What is a bit ironic, though, is that many of the scientists who dedicate their whole lives and careers to unlocking the deep and fundamental secrets of the nature of reality (such as the talk mentioned at the beginning by Dr. Turok) at the same time deny the implications of the very theories they discover. Many operate out of the worldview of Methodical Naturalism, rejecting the reality of anything that cannot be physically detected. But, think for a moment, if the search for the simple and fundamental formula of the universe (which by the way is an abstract mathematical formula) and the belief that only physical realities exist, are actually compatible. It would seem to me that for science to even be able to operate in the search of equations, unifying theories, patterns in sets of data, mathematical analysis, etc implies that these more fundamental truths exist. It implies that reality has an intelligibility to it. It implies that there is no such thing as pure randomness. The most accurate description of reality that we have is an abstract mathematical equation. Reality is understandable on a deeper and deeper and more unified level. The deeper we dig, the more understanding, order, and design we find. As Plato so beautifully pointed out, the more universal something is, the less and less material it is, as the material world is always particular, individual, and singular, while ideas, equations, and essences are always abstracted and stripped from their physical singularity, by definition to be a deeper truth. The deeper we go in understanding reality, the further and further we get from the material world. The deepest parts of reality seem not to be physical at all. If you are not following me here, please watch this video from Sir Roger Penrose, the great physicist, express the same thoughts here. 

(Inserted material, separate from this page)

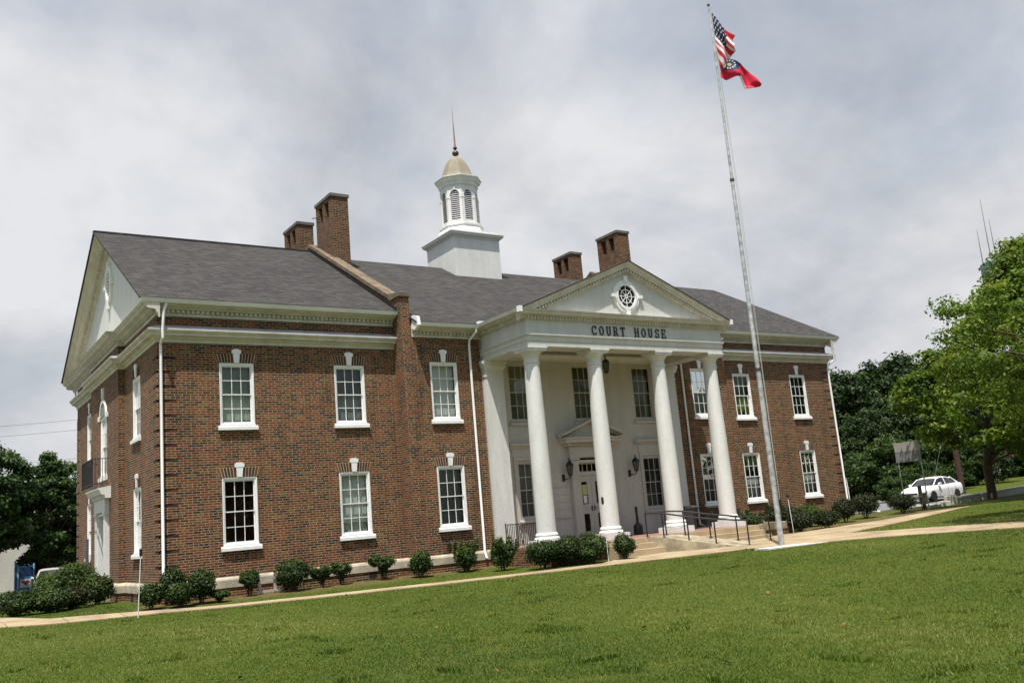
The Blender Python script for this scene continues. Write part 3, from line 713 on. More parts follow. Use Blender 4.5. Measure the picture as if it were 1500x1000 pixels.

This also means that science operates off of the principle called the "principle of sufficient reason." This basically means that for every phenomena, there is an intelligible causal reality behind it. The more we search, the more answers we find to the nature of things, the more and more universal the fundamental laws of the universe become, the more clear the parameters of existence manifest themselves, and the more and more simple they continue to get. There is no such thing as randomness as such. There is only randomness within a relative principled framework. You can throw some dice and claim that the outcome is random, but it is always relative to the designed framework of the sides and numbering of the dice itself. And so, if this seems to be true as far as we can tell, as far as we can really search so far into the nature of reality, it seems to hold that this journey of discovery into the nature of reality must terminate in the heart of being. This heart, so to speak, must be so universal and all encompassing that it contains all being in its potentiality within itself in a way which fully actualized in every way. In Aristotle's words, it must be perfectly simple, having no parts. The completely universal has no distinctions or singularity to it. St. Thomas Aquinas would argue, in fact, that not only is this the logical outcome of the search for the reality of things, but that it is absolutely necessary to be the case for anything to exist at all. If everything we know is causally dependent on what is more universal and fundamental than itself, there must be something which is ultimately universal and fundamental as its prime reality. 

"God is to be (verb) itself through himself subsisting" - St. Thomas Aquinas


And thus, in the Platonic, Aristotelian, and Thomistic traditions the search into the nature of reality always, by definition, must culminate with the discovery of God. To understand God's existence is the most enlightening truth that we can possibly understand. And to know God in a personal way is the most formative reality that there is. That is why Pope John Paul II said that, "Christ reveals man to himself." As St. Thomas says, while we can prove that God exists and what he must be like, we still cannot comprehend what the essence of God is in itself. Thus, the philosophical journey of uncovering more deeply the reality of being must continue. And it is in continuing this search for ultimate and unifying truths that we will find meaning and happiness as we will come to understand our purpose here and who exactly we are.